ビセンテ・バレラと共に

 

por 中村信子

 TTTの会報に私と一緒に写っている写真を載せていいかと電話で尋ねると、「勿論」とビセンテ・バレーラから弾んだ声が返ってきた。電話を切ったあと、今年5月から8月にかけて見た彼の闘牛を思い返し、一番感動的だったのは、7月のバレンシアのフェリアで見た闘牛だったと思った。

 バレンシアでは2日続けて出場し、1日目に耳を一枚、2日目は名門ビクトリーノ・マルティン牧場の牛から耳を一枚獲得し、バレンシアの勝利者に選ばれた。これより20日ほど前にコヒーダ(牛の角に引っかけられた)傷が、完治していなかったビセンテ・バレーラにとって、この2日間の闘牛は、精神的にも肉体的にもきつかったはず。

 この前に1級闘牛場でやったサン・イシドロ祭が最悪だったこと、ビクトリーノ・マルティンの牛と対戦すること、そして地元というプレッシャー等々、その時の彼からはいつも以上にピリピリした雰囲気が漂っていた。だからこそ、終了後に「自分の出来には満足している。何カ月か、このことばかりを考えていた」と笑顔で話していたビセンテが印象的だった。
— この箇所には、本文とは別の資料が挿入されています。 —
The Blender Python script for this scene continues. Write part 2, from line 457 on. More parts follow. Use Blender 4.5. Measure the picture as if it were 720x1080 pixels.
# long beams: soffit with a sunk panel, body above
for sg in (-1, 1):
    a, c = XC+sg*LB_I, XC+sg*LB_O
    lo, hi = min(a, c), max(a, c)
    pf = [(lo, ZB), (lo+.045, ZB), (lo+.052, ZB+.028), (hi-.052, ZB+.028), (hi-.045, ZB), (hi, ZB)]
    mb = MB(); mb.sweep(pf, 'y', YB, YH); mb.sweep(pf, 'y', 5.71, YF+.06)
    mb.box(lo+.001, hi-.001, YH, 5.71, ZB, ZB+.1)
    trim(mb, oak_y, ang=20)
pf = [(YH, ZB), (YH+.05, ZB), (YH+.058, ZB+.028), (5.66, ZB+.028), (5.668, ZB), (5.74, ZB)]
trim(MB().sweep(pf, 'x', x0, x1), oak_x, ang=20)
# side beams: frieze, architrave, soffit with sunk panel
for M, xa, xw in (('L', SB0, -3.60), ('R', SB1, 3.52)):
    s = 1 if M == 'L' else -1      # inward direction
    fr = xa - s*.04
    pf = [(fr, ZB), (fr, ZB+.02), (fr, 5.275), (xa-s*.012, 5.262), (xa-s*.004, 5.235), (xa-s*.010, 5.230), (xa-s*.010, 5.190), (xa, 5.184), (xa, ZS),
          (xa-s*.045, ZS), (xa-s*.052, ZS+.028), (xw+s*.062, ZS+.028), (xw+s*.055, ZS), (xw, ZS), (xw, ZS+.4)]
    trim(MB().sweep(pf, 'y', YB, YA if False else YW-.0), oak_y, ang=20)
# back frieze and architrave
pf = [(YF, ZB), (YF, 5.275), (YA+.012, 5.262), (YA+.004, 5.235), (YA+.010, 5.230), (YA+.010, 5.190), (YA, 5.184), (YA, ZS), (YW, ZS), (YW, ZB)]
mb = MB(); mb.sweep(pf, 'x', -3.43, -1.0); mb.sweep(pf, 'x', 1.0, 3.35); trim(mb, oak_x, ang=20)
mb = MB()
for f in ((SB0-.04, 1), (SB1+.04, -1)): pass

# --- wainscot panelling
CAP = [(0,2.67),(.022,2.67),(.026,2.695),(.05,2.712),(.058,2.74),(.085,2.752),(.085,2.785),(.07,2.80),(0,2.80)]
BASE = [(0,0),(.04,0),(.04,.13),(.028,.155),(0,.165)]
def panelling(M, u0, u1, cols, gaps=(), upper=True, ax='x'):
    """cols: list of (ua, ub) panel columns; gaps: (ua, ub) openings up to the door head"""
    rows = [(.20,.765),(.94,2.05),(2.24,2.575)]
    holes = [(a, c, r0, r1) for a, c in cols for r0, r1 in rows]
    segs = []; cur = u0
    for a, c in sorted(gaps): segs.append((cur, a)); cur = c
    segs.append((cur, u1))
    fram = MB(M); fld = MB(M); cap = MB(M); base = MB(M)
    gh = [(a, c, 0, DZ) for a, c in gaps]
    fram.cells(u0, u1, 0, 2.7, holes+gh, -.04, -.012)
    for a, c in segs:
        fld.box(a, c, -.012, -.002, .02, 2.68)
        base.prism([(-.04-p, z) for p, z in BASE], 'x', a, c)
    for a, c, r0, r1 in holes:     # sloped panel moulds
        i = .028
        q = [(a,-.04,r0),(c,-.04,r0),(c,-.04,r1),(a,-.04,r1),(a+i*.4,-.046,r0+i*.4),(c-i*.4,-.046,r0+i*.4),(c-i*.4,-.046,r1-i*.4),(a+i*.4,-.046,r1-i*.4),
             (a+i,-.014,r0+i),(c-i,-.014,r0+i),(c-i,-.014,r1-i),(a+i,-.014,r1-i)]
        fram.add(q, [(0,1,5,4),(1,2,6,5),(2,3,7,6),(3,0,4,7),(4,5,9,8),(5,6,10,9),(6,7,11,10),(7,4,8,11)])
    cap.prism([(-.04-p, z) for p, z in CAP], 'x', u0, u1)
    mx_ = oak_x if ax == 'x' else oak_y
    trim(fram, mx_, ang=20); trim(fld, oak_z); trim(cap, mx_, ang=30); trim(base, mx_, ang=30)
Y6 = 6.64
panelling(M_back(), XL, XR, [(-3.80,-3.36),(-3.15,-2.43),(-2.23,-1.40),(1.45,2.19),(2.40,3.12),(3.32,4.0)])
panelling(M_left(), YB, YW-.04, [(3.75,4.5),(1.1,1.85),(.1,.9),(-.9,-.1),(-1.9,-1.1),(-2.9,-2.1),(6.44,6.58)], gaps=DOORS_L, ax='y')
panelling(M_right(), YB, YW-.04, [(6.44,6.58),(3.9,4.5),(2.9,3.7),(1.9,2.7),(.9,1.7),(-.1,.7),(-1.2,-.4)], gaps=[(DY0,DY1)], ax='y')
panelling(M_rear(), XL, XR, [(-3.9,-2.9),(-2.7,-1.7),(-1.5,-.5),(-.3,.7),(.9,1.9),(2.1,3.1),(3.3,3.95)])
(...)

 このこととは、ビクトリーノ・マルティンの牛とやること。2日共、わずかのところでプエルタ・グランデにはならなかったけれど、本人が満足しているのが一番。バレーラ家に居候する身としては、ご長男の大事な日の結果が良くてホッとしたのも事実。

 3ケ月、一人の闘牛士を見続けていると、いろんな場面に出くわす。ブルゴスでのコヒーダやラ・ロタで牛に足を踏まれて怪我した時は本当に驚いた。両膝をついてマノレティーナという技を披露してプエルタ・グランデとなったグラナダや、ビジャドブレ、トゥデラ等で生き生きとした闘牛を行う姿を見た時は、見ている私も幸せだった。

 見栄を切る時にカッコつけ切れなくて照れくさそうにする時や、アリカンテでカポーテを踏んでずっこけてヘスリンに肩を叩かれて恥ずかしそうに笑う姿が見れたのも楽しかった。最後に見たウエスカでの闘牛で、珍しく剣刺しに何度も失敗して座蒲団や空缶が飛び込むような結果になったのは残念だけど、全体的に去年よりもカポーテの動きが滑らかになり、剣刺しも一度で決まることが多く、彼がこの一年でかなり努力し、成長している印象を受けた。

 とはいえ、マドリードでまだ一度も牛の耳を取っていないことが彼の課題。あちこちのインタビューでそのことを言われ、少し可哀想な気がしたけど、99年こそは頑張って取って欲しいと思う。

 最後にバレーラの言葉を紹介。忘れもしない、ソリアのホテルのロビーでのこと。私がスペインで小説の仕事をしていて(バレーラの闘牛が見たいばっかりにワープロ持参で渡西して執筆していた)、「環境が変わったのでやり辛いよー」とついつい私が弱音を吐くと、バレーラは「自分で難しいと決めたら駄目だ。最初から出来ないと思ったら何も出来ない。自分でやれると信じないと。だから頑張って」と言って励ましてくれました。

 彼の闘牛観、人生観が感じられた出来事です。この人と知り会えて良かった、私もこの人に負けないような、恥ずかしくない人生を歩まなければ……と奮起。今、日本にいても、バレーラは私の心の中にいる。

 いろんな励ましの言葉、そしてすばらしい闘牛等々、たくさんの思い出と共に。3月まで会えないのは寂しいけれど、南米でのスエルテ(幸運)を祈りながら、次に彼に会う日まで、私は私で頑張って、自信を持って話せるような日常を過ごしたいと思う。3月、バレンシアで会う日まで……。